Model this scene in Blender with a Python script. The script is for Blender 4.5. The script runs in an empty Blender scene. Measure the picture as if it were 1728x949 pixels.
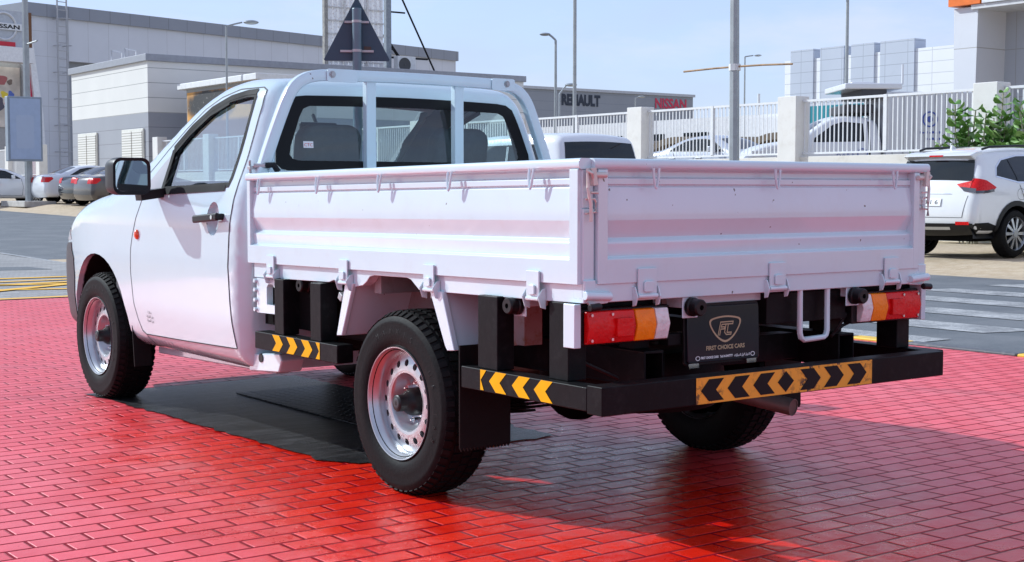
import bpy, bmesh, math, random
import numpy as np
from mathutils import Vector, Matrix
from mathutils.geometry import delaunay_2d_cdt
random.seed(7)
R = math.radians
scene = bpy.context.scene
COL = scene.collection

# ------------------------------------------------------------------ camera, sky, sun, exposure
CX, CY, CZ, YAW, PITCH, FPX = -3.6633, -4.5072, 1.1404, .6362, -.0634, 2395.6
cam_d = bpy.data.cameras.new("camera")
cam_d.sensor_width = 36.0
cam_d.lens = FPX / 1728 * 36.0
cam_d.clip_end = 3000
cam = bpy.data.objects.new("camera", cam_d)
cam.location = (CX, CY, CZ)
cam.rotation_euler = (math.pi / 2 + PITCH, 0, -YAW)
COL.objects.link(cam)
scene.camera = cam

SUN = Vector((-.77, 1.35, 1.0)).normalized()      # direction to the sun
SUN_EL = math.asin(SUN.z)
SUN_AZ = math.atan2(SUN.x, SUN.y)
world = bpy.data.worlds.new("World")
scene.world = world
world.use_nodes = True
wt = world.node_tree
for n in list(wt.nodes): wt.nodes.remove(n)
wo = wt.nodes.new('ShaderNodeOutputWorld')
bg = wt.nodes.new('ShaderNodeBackground')
sky = wt.nodes.new('ShaderNodeTexSky')
sky.sky_type = 'NISHITA'
sky.sun_disc = False
sky.sun_elevation = SUN_EL
sky.sun_rotation = SUN_AZ
sky.air_density = 1.0
sky.dust_density = .5
sky.ozone_density = 6.0
bg.inputs['Strength'].default_value = 0.25
tc = wt.nodes.new('ShaderNodeTexCoord')
mp = wt.nodes.new('ShaderNodeMapping'); mp.inputs['Scale'].default_value = (1.0, 1.0, 3.2)
nz = wt.nodes.new('ShaderNodeTexNoise'); nz.inputs['Scale'].default_value = 2.3
nz.inputs['Detail'].default_value = 7; nz.inputs['Roughness'].default_value = .55
rp = wt.nodes.new('ShaderNodeValToRGB')
rp.color_ramp.elements[0].position = .42; rp.color_ramp.elements[0].color = (.66, .66, .66, 1)
rp.color_ramp.elements[1].position = .78; rp.color_ramp.elements[1].color = (1., 1., 1., 1)
mx = wt.nodes.new('ShaderNodeMixRGB'); mx.inputs['Color2'].default_value = (2.30, 2.58, 3.6, 1)
wt.links.new(tc.outputs['Generated'], mp.inputs['Vector'])
wt.links.new(mp.outputs['Vector'], nz.inputs['Vector'])
wt.links.new(nz.outputs['Fac'], rp.inputs['Fac'])
wt.links.new(rp.outputs['Color'], mx.inputs['Fac'])
wt.links.new(sky.outputs['Color'], mx.inputs['Color1'])
nz2 = wt.nodes.new('ShaderNodeTexNoise'); nz2.inputs['Scale'].default_value = 4.2; nz2.inputs['Detail'].default_value = 9; nz2.inputs['Roughness'].default_value = .6
mp2 = wt.nodes.new('ShaderNodeMapping'); mp2.inputs['Scale'].default_value = (1.0, 1.0, 3.6); mp2.inputs['Location'].default_value = (3.1, 1.7, .4)
rp2 = wt.nodes.new('ShaderNodeValToRGB')
rp2.color_ramp.elements[0].position = .48; rp2.color_ramp.elements[0].color = (0, 0, 0, 1)
rp2.color_ramp.elements[1].position = .72; rp2.color_ramp.elements[1].color = (.6, .6, .6, 1)
mx2 = wt.nodes.new('ShaderNodeMixRGB'); mx2.inputs['Color2'].default_value = (3.35, 3.5, 4.1, 1)
wt.links.new(tc.outputs['Generated'], mp2.inputs['Vector']); wt.links.new(mp2.outputs['Vector'], nz2.inputs['Vector'])
wt.links.new(nz2.outputs['Fac'], rp2.inputs['Fac']); wt.links.new(rp2.outputs['Color'], mx2.inputs['Fac'])
wt.links.new(mx.outputs['Color'], mx2.inputs['Color1'])
wt.links.new(mx2.outputs['Color'], bg.inputs['Color'])
wt.links.new(bg.outputs['Background'], wo.inputs['Surface'])

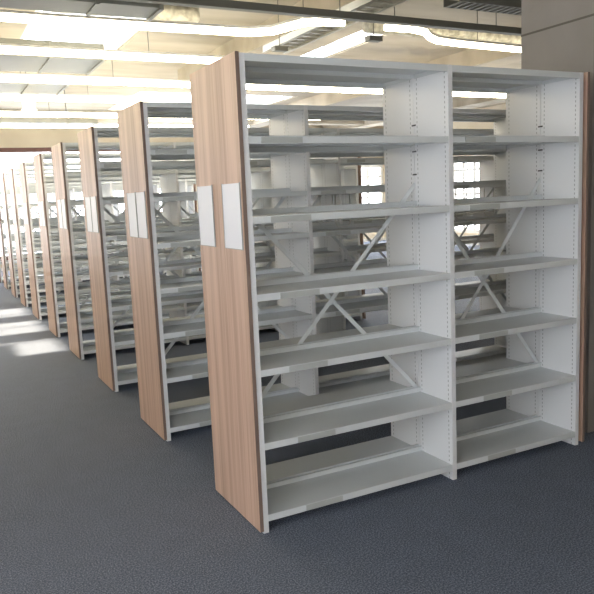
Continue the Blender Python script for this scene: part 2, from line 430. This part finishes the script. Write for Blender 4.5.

+--

**TASK TO COMPLETE**
Apart from the pictures, the entries above are to be repeated in full and exactly.

**REPLY TO THE EXERCISE**
Model this scene in Blender with a Python script. The script is for Blender 4.5. The script runs in an empty Blender scene. Measure the picture as if it were 1728x949 pixels.
import bpy, bmesh, math, random
import numpy as np
from mathutils import Vector, Matrix
from mathutils.geometry import delaunay_2d_cdt
random.seed(7)
R = math.radians
scene = bpy.context.scene
COL = scene.collection

# ------------------------------------------------------------------ camera, sky, sun, exposure
CX, CY, CZ, YAW, PITCH, FPX = -3.6633, -4.5072, 1.1404, .6362, -.0634, 2395.6
cam_d = bpy.data.cameras.new("camera")
cam_d.sensor_width = 36.0
cam_d.lens = FPX / 1728 * 36.0
cam_d.clip_end = 3000
cam = bpy.data.objects.new("camera", cam_d)
cam.location = (CX, CY, CZ)
cam.rotation_euler = (math.pi / 2 + PITCH, 0, -YAW)
COL.objects.link(cam)
scene.camera = cam

SUN = Vector((-.77, 1.35, 1.0)).normalized()      # direction to the sun
SUN_EL = math.asin(SUN.z)
SUN_AZ = math.atan2(SUN.x, SUN.y)
world = bpy.data.worlds.new("World")
scene.world = world
world.use_nodes = True
wt = world.node_tree
for n in list(wt.nodes): wt.nodes.remove(n)
wo = wt.nodes.new('ShaderNodeOutputWorld')
bg = wt.nodes.new('ShaderNodeBackground')
sky = wt.nodes.new('ShaderNodeTexSky')
sky.sky_type = 'NISHITA'
sky.sun_disc = False
sky.sun_elevation = SUN_EL
sky.sun_rotation = SUN_AZ
sky.air_density = 1.0
sky.dust_density = .5
sky.ozone_density = 6.0
bg.inputs['Strength'].default_value = 0.25
tc = wt.nodes.new('ShaderNodeTexCoord')
mp = wt.nodes.new('ShaderNodeMapping'); mp.inputs['Scale'].default_value = (1.0, 1.0, 3.2)
nz = wt.nodes.new('ShaderNodeTexNoise'); nz.inputs['Scale'].default_value = 2.3
nz.inputs['Detail'].default_value = 7; nz.inputs['Roughness'].default_value = .55
rp = wt.nodes.new('ShaderNodeValToRGB')
rp.color_ramp.elements[0].position = .42; rp.color_ramp.elements[0].color = (.66, .66, .66, 1)
rp.color_ramp.elements[1].position = .78; rp.color_ramp.elements[1].color = (1., 1., 1., 1)
mx = wt.nodes.new('ShaderNodeMixRGB'); mx.inputs['Color2'].default_value = (2.30, 2.58, 3.6, 1)
wt.links.new(tc.outputs['Generated'], mp.inputs['Vector'])
wt.links.new(mp.outputs['Vector'], nz.inputs['Vector'])
wt.links.new(nz.outputs['Fac'], rp.inputs['Fac'])
wt.links.new(rp.outputs['Color'], mx.inputs['Fac'])
wt.links.new(sky.outputs['Color'], mx.inputs['Color1'])
nz2 = wt.nodes.new('ShaderNodeTexNoise'); nz2.inputs['Scale'].default_value = 4.2; nz2.inputs['Detail'].default_value = 9; nz2.inputs['Roughness'].default_value = .6
mp2 = wt.nodes.new('ShaderNodeMapping'); mp2.inputs['Scale'].default_value = (1.0, 1.0, 3.6); mp2.inputs['Location'].default_value = (3.1, 1.7, .4)
rp2 = wt.nodes.new('ShaderNodeValToRGB')
rp2.color_ramp.elements[0].position = .48; rp2.color_ramp.elements[0].color = (0, 0, 0, 1)
rp2.color_ramp.elements[1].position = .72; rp2.color_ramp.elements[1].color = (.6, .6, .6, 1)
mx2 = wt.nodes.new('ShaderNodeMixRGB'); mx2.inputs['Color2'].default_value = (3.35, 3.5, 4.1, 1)
wt.links.new(tc.outputs['Generated'], mp2.inputs['Vector']); wt.links.new(mp2.outputs['Vector'], nz2.inputs['Vector'])
wt.links.new(nz2.outputs['Fac'], rp2.inputs['Fac']); wt.links.new(rp2.outputs['Color'], mx2.inputs['Fac'])
wt.links.new(mx.outputs['Color'], mx2.inputs['Color1'])
wt.links.new(mx2.outputs['Color'], bg.inputs['Color'])
wt.links.new(bg.outputs['Background'], wo.inputs['Surface'])

Continue the Blender Python script for this scene: part 2, from line 430. This part finishes the script. Write for Blender 4.5.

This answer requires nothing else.